A oração do notável homem público gaúcho cala fundo e sobre ela, frisa-se, não houve censura, apesar dos ventos autoritários de então. Ora, quando a legalidade se torna relativa, as injustiças ganham tons absolutos. Felizmente, sempre é tempo para retomada do respeito milimétrico à lei, elevando o primado das franquias constitucionais das liberdades públicas e privadas. Decididamente, não há mal político que justifique o cale-se ao cidadão. A liberdade de expressão é base fundante da democracia política e não será tolhendo vozes que acabaremos com desatinos febris ou com a estupidez histriônica. Sem cortinas, o processo de aculturamento político do povo deve ser guiado por pautas de tolerância, respeito e pacienciosa pedagogia democrática, privilegiando a dialética social e o amplo exercício da liberdade crítica. E, para os casos eventuais de abusos expressivos, há e haverá o devido processo legal – com juiz competente, contraditório e ampla defesa –, nos termos da legalidade vigente.
No descortinar de fatos impressionantes, estamos a viver tempos desafiadores. Objetivamente, o advento das redes sociais fez ressurgir veemente participação direta do cidadão, sem travas editoriais ou temperamentos jornalísticos, sobre assuntos políticos candentes, o que, em tese, traduz ganho instrumental à experiência democrática. No entanto, o rugir da indignação social pode materializar críticas desmedidas e agressões reprováveis às instituições, autoridades públicas ou adversários políticos. Como bem ponderar, na sociedade em redes, a liberdade de expressão com o necessário respeito à dignidade institucional da República traduz hard case constitucional categórico. Teremos, assim, de resolver este e outros desafios da contemporaneidade andando com altivez, razoabilidade e bom sendo, vertendo esforços para bem compreender a realidade posta e seus novos arranjos, que não mais cabem em soluções anacrônicas ou em empreitadas casuístas.
Em doído momento histórico, na antevéspera do exílio forçado da ditadura getulista, o grande Otávio Mangabeira, um maestro da democracia e exímio intérprete das lógicas do poder, assinalou em letras inapagáveis: “Foi abusando, impunemente, da força contra o direito inerme; foi julgando a liberdade, principalmente dos adversários, coisa de somenos, uma demasia incômoda, em exorbitância perigosa, que a máquina dominante no Brasil, com o concurso de gregos e troianos, erigiu, afinal, em autocracia, o nosso regime presidencial. Ninguém pode tudo. Sobretudo, ninguém pode sempre”.

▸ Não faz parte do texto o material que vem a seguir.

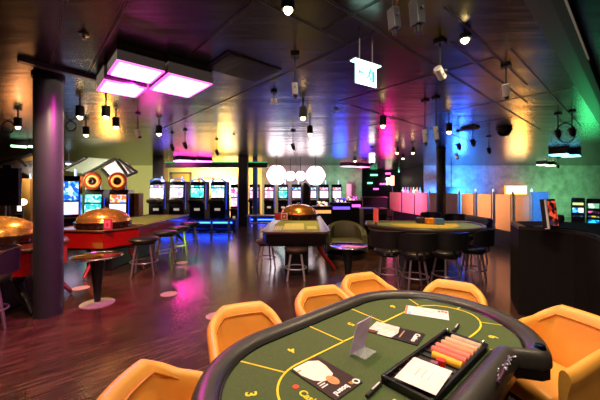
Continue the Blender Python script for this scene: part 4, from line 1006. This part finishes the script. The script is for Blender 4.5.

Não podemos retroceder na luta da liberdade contra o arbítrio, venha ele de onde vier. A História política do Brasil merece culto, homenagem e respeito. A República não começou ontem. As honradas lideranças passadas, apesar de todos os riscos, jamais calaram perante o menoscabo da lei. Que continuemos, com coragem e destemor, os exemplos da virtude.